** What you have to do **
Which lines hold the string "Blender"? Copy every one of them.

start Record extracts

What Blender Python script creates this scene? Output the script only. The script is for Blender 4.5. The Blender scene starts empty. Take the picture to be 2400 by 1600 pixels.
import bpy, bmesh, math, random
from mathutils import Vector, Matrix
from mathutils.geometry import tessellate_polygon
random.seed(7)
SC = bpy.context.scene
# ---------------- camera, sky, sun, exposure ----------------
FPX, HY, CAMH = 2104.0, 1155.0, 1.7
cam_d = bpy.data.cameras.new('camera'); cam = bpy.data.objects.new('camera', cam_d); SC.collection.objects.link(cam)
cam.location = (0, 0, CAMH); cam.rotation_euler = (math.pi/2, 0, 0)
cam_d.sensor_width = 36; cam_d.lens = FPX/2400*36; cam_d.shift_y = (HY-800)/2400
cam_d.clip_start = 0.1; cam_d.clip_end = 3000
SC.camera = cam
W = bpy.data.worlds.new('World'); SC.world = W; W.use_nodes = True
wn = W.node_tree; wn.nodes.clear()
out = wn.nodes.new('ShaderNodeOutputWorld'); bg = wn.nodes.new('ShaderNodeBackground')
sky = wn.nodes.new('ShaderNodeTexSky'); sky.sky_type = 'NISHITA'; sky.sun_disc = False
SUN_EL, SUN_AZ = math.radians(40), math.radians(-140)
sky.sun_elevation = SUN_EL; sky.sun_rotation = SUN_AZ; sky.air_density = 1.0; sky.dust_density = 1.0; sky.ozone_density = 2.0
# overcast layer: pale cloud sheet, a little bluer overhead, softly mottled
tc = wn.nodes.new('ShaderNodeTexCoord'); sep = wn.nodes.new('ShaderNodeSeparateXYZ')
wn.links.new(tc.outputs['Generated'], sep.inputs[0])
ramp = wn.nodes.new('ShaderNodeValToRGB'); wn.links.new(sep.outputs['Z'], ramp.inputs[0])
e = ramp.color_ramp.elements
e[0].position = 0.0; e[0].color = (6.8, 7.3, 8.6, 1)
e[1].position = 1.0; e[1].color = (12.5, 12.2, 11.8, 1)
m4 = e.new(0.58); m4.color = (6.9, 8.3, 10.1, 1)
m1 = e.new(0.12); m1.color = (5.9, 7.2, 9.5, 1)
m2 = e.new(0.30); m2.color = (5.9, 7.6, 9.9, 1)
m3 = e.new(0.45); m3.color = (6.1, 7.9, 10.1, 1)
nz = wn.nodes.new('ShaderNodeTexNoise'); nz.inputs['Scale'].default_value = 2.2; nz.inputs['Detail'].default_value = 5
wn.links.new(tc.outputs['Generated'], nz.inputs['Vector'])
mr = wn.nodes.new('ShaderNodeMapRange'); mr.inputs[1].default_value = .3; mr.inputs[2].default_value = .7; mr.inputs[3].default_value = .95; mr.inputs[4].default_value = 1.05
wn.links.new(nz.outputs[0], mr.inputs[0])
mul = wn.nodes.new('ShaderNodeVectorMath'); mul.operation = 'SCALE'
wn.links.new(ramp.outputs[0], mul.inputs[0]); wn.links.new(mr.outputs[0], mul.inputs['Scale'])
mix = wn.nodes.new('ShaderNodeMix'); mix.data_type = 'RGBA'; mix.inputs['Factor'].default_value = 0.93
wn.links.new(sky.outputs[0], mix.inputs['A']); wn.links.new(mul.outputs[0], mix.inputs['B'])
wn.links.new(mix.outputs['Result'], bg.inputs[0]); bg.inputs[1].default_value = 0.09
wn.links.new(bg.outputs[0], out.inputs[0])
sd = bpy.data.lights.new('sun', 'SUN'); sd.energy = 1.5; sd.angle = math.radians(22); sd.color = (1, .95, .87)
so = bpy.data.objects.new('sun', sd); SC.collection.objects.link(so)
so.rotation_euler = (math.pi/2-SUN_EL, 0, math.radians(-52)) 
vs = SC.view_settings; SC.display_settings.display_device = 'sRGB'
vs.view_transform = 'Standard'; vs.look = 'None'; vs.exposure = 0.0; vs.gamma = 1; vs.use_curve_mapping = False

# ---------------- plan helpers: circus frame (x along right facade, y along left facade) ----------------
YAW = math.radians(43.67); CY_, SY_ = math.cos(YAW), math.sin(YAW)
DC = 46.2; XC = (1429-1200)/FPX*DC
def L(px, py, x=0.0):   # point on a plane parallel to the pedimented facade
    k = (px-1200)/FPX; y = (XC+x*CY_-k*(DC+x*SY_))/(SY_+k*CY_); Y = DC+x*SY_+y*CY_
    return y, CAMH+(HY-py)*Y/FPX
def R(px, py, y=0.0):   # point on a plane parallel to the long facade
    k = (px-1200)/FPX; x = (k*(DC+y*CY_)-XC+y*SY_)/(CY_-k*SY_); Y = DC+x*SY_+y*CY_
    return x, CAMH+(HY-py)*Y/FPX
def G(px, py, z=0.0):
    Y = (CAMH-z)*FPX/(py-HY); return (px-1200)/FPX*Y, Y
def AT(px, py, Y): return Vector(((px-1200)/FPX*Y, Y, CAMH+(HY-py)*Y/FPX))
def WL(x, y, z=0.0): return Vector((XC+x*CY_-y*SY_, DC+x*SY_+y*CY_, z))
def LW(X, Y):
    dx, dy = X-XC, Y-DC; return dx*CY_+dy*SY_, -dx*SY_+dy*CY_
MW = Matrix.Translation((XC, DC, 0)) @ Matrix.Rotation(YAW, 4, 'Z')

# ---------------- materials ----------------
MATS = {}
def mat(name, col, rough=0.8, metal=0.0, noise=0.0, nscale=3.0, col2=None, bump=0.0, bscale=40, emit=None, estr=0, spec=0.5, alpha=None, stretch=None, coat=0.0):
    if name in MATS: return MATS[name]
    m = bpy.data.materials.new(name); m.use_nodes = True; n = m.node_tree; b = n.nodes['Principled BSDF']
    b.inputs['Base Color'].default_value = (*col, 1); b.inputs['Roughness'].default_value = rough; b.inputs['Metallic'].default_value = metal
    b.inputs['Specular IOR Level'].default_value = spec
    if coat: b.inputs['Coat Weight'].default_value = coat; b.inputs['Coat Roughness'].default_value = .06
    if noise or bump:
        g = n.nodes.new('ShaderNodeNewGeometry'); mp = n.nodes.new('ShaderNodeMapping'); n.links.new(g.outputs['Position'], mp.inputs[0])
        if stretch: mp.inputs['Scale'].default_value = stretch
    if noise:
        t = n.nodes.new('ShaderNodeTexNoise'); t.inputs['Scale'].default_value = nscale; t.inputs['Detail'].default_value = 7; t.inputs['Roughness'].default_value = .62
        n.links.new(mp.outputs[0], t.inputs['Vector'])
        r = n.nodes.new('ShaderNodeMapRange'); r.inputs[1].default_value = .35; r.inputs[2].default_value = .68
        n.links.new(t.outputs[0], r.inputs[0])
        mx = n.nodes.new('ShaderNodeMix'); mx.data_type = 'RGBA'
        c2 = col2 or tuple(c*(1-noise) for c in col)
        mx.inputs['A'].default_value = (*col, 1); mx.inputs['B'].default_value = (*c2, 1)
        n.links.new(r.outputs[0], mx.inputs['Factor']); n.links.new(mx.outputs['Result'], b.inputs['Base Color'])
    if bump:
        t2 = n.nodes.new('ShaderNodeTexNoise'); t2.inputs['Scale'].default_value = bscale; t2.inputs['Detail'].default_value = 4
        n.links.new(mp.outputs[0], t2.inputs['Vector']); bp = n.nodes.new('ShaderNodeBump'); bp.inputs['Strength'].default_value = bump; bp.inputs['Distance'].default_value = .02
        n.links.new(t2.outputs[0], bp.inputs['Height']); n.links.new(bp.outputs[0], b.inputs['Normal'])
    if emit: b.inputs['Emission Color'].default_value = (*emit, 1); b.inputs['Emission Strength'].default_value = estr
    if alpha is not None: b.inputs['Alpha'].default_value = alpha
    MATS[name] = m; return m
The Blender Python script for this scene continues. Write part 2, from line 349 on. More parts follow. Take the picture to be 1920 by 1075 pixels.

end Record extracts

** Exercise output **
What Blender Python script creates this scene? Output the script only. The script is for Blender 4.5. The Blender scene starts empty. Take the picture to be 2400 by 1600 pixels.
The Blender Python script for this scene continues. Write part 2, from line 349 on. More parts follow. Take the picture to be 1920 by 1075 pixels.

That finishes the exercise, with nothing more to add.